È in quel momento che mio padre mi propone di entrare nell’Esercito, così potrei avere un lavoro e soprattutto sarei inquadrato. Accetto e per prima cosa prendo la patente e il diploma da bagnino. Ma poi mi fermo: dovrei prendere la patente di tiro a volo e poi il brevetto da paracadutista, ma essendo stato fermato a quindici anni con dell’erba addosso sono segnalato e quando sei segnalato la Polizia e Carabinieri non ti prendono, nonostante la mia fedina penale sia pulita. fine del sogno. Un’ottima scusa per ricominciare con la bella vita: mi devo tirare su da questa delusione, in fondo… devo soddisfarmi e ricado velocemente nel baratro…Ma ancora una volta a salvarmi è mia madre: viene a  sapere che il figlio di una vicina di negozio è a San Patrignano. Mi parla, mi convince ad avvicinarmi all’Associazione di Perugia. Accetto. Anche io sono stanco, anche se non so cosa sia una comunità. Allora penso di entrare, vedere come è e decidere se rimanere. Quando vedo che è una struttura gigantesca piena di opportunità decido di restare. non è semplice, ma qui mi aiutano molto a superare dei limiti del mio carattere. Sono una persona che si annoia facilmente, che cambia idea continuamente e all’inizio ogni mese dico che voglio andare via.
È stata una domanda dei miei responsabili a inchiodarmi: che fai se esci? Una domanda che mi terrorizzava, perché sapevo cosa avrei fatto se fossi uscito. Per questo sono rimasto. E pian piano ho ripreso le redini di me stesso. C’è voluto un anno e mezzo per cominciare a controllare di più le mie emozioni. Ho cercato di far capire a mio padre che io sono così. Che non posso essere l’immagine che lui ha nella sua testa, non posso essere un suo clone e io non posso essere una sua ombra. non mi ha chiesto scusa, perché non può chiedermi scusa, ma se prima non mi ascoltava, ora almeno cerca di capire. Ora vive per aiutarmi, in parte.

Cosa che è difficile per lui. Mia mamma, invece, ho capito che lo faceva troppo. Con lei mi sono scusato di tutto ciò che ho combinato. Lei ha capito. Anzi lei è felice di vedermi così. Di vedere così il suo Giuseppe.

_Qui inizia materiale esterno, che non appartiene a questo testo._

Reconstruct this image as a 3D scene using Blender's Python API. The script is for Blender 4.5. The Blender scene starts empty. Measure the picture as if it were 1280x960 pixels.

Non ho paura di tornare a Perugia: c’è mia mamma, mio fratello, il compagno di mia mamma. Io voglio tornare a casa perché voglio dare un esempio a mio fratello, che è più piccolo di me di dieci anni: non l’ho mai fatto e forse ancora mi deve conoscere davvero. Sono tante le cose che mi mancano della vita fuori, di casa: prima di tutto la libertà di movimento! Qui sei costretto ed è giusto così. Devi stare sempre al fianco di  un’altra persona. Ci sono orari da rispettare. Se voglio farmi il caffè non posso. non posso ascoltare la musica o vedere la TV o andare a pescare che è una mia passione. Ma le rifarò, quando sarò pronto a riappropriarmi totalmente della mia vita. Credo che proprio il perdere totalmente queste cose ti fa capire cosa ti toglie la droga: la droga ti toglie il sapore della famiglia, non lo senti più, non ti interessa di niente. Dai tutto per scontato e ti assale la monotonia. Quando arrivi qui, il non avere gli oggetti, i telefonini, la TV, gli agi a cui siamo abituati, ti costringe a trascorrere il tempo con te stesso, a riflettere, a coltivare i rapporti umani che la droga annulla e che comunque fuori si fa fatica a costruire. Quando capisci questo, quando ti pulisci di tutte le sovrastrutture, quando ti disintossichi l’anima, allora comprendi davvero cosa hai perso per colpa della droga e non vedi l’ora di cominciare a vivere davvero.